Ein Opus aus Geräuschen

Anschließend lässt Sabine Held die Kinder in einem Kreis aufstellen. Jeder hält eine Butterbrot-Papiertüte, ein Glas, eine Rassel oder einen anderen Gegenstand zum Geräusche machen in der Hand. Die Kinder schütteln die Tüten nacheinander, jede klingt anders. Es klappert, es schellt, es raschelt, es klingt. Die Tüten werden zu Klangkörpern. Held zeigt nun mal auf diesen, mal auf einen anderen Schüler, dann wieder auf den nächsten. Die Kinder machen im Takt Geräusche. Held ist nun die Dirigentin, die ein Orchester aus Schülern mit Klangkörpern vor sich hat: Gemeinsam kreieren sie ein Opus aus Geräuschen. Auch die Schüler übernehmen schließlich die Dirigentenrolle. Und am Ende pustet ein Mädchen Luft in eine Tüte und lässt sie dann laut knallen. Tusch! Wieder macht Held Kunst erlebbar, erfahrbar. Das Visuelle tritt nun zugunsten der Geräusche in den Hintergrund.

Fotos: Kristin Haug

Die Jugendlichen lernen so, dass Kunst mehr sein kann als Gemälde an Wänden oder Skulpturen in Hallen. Ein Mädchen sagt: "Wir lernen hier viel darüber, wie Kunst verschieden dargestellt werden kann. Und es kommen immer andere Themen dran." Held versucht als Kunstvermittlerin, Bezüge zu schaffen und zu vermitteln, dass man auch selbst Bestandteil eines Kunstwerks sein kann.

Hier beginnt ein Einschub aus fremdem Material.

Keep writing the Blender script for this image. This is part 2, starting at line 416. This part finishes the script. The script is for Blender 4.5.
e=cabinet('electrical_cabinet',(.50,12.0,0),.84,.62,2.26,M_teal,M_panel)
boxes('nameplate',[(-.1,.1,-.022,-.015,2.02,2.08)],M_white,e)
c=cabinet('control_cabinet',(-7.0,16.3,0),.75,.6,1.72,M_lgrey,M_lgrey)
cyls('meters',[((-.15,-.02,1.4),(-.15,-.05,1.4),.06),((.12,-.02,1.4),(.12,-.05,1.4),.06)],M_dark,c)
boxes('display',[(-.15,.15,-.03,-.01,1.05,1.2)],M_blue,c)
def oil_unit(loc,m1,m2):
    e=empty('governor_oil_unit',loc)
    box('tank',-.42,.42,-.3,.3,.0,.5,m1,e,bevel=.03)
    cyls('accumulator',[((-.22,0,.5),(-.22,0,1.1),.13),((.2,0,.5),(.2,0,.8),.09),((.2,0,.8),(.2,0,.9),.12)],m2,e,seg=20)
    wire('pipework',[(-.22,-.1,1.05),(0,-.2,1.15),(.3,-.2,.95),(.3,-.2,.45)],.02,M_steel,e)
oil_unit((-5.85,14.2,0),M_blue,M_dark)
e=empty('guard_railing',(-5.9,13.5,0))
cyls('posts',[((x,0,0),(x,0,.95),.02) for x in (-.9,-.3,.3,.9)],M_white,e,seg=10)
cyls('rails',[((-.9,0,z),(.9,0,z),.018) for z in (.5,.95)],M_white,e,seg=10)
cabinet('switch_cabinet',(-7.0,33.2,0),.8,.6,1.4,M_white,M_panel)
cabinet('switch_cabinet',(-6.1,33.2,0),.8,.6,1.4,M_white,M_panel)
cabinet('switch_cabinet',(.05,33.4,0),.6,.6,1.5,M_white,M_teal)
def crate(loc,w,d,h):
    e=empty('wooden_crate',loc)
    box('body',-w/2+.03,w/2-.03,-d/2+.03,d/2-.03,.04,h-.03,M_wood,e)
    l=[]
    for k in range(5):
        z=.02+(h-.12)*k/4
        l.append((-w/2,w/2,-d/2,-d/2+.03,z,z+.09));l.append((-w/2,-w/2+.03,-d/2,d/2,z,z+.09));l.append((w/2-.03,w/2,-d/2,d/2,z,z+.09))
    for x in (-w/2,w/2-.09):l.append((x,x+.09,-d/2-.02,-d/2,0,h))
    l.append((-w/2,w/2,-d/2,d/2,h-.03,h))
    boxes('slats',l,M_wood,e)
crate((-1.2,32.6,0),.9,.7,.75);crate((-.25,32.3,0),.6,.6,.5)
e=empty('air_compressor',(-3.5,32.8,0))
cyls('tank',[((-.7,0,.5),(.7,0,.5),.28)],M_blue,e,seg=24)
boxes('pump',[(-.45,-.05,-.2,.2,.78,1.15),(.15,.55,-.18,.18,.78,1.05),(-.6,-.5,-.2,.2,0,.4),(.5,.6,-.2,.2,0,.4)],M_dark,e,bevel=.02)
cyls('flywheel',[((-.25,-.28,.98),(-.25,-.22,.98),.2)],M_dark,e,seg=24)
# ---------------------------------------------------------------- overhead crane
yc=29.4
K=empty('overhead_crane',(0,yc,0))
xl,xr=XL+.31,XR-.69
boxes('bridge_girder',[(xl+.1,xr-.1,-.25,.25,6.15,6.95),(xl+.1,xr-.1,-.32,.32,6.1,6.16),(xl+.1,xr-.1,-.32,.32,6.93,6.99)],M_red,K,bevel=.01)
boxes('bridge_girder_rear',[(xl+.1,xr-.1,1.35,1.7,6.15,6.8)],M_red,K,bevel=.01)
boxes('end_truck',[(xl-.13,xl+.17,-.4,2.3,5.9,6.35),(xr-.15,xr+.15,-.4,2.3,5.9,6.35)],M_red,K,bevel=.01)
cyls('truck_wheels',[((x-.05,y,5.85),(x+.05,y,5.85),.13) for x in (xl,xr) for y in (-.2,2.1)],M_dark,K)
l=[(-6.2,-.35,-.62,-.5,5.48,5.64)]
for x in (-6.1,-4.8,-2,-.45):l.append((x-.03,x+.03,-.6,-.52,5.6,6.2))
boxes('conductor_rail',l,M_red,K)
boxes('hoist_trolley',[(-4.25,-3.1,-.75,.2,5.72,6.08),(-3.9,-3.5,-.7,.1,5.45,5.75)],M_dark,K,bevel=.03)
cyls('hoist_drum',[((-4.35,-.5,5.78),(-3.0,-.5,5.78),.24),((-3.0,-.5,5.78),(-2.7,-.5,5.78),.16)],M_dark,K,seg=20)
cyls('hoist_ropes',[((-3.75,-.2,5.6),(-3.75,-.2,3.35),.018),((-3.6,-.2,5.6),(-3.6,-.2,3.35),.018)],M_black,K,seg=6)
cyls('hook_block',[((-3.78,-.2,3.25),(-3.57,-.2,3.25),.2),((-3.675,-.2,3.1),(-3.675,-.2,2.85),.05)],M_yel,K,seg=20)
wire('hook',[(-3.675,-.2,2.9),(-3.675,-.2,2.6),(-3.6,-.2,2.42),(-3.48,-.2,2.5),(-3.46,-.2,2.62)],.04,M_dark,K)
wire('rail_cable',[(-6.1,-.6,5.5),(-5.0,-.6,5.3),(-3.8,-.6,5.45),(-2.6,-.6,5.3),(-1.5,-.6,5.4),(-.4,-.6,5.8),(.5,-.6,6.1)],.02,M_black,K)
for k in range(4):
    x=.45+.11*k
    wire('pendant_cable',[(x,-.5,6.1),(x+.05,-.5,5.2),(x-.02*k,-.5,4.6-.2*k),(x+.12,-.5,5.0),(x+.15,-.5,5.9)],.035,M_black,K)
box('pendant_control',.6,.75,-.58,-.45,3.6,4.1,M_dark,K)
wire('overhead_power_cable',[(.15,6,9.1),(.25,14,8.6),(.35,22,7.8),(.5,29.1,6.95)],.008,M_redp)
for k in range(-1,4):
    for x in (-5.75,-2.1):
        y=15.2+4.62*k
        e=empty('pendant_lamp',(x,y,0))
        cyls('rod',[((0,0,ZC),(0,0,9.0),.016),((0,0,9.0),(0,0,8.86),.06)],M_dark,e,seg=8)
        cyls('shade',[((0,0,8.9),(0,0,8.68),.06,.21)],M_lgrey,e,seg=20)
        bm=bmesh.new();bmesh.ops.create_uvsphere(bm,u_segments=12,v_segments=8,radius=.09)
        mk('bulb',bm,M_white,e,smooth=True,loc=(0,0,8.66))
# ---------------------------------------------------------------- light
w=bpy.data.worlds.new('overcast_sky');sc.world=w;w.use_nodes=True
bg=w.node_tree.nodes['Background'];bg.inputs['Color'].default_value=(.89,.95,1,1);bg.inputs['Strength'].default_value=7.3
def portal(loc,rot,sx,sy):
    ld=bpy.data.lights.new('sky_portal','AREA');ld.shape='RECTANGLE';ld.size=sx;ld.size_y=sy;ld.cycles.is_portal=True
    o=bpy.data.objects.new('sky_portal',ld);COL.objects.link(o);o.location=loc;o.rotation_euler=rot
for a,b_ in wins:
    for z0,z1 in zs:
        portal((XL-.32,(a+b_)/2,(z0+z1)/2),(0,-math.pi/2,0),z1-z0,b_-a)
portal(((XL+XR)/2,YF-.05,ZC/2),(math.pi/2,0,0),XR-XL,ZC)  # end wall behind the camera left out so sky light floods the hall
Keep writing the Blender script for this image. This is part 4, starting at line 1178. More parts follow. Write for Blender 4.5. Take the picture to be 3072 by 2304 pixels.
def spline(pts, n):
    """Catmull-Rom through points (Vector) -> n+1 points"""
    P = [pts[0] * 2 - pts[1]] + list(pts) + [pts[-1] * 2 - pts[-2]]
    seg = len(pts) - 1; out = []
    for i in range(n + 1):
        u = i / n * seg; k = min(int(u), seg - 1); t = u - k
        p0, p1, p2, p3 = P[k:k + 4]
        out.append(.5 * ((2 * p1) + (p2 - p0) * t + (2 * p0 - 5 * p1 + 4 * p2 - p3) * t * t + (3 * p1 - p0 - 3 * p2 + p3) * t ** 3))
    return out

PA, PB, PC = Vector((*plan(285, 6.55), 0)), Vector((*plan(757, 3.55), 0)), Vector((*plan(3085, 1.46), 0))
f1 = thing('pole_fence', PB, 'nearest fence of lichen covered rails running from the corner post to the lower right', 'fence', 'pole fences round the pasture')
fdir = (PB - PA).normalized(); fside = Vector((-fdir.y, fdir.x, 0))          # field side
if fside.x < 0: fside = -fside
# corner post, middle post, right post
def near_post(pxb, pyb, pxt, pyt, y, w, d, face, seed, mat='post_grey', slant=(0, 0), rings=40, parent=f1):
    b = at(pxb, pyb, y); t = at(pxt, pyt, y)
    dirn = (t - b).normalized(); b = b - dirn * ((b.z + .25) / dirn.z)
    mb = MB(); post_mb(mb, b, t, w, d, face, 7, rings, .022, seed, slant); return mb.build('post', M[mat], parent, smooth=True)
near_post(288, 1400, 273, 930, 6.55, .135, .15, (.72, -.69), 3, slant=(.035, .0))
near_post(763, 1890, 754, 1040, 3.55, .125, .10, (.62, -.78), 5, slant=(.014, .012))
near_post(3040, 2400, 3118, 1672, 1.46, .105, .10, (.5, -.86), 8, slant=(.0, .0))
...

Auf der Anne-Frank-Schule hätten 86 Prozent der Schüler einen Migrationshintergrund, sagt Kulturagentin Barbara Müller. Viele von ihnen seien noch nie in einem Museum gewesen. Doch seit dem Projekt trauten sie sich ins "U", manchmal auch einfach so in ihrer Freizeit. Dann brächten sie sogar Freunde und Eltern mit. "Kunst ist eine Möglichkeit für die Schüler, Zugang zur Welt zu finden, Teil der Gesellschaft zu werden."  Kunst sei so wichtig für die Entwicklung der Persönlichkeit. Das klinge so groß, schiebt die Kulturagentin gleich nach. "Aber es ist doch so."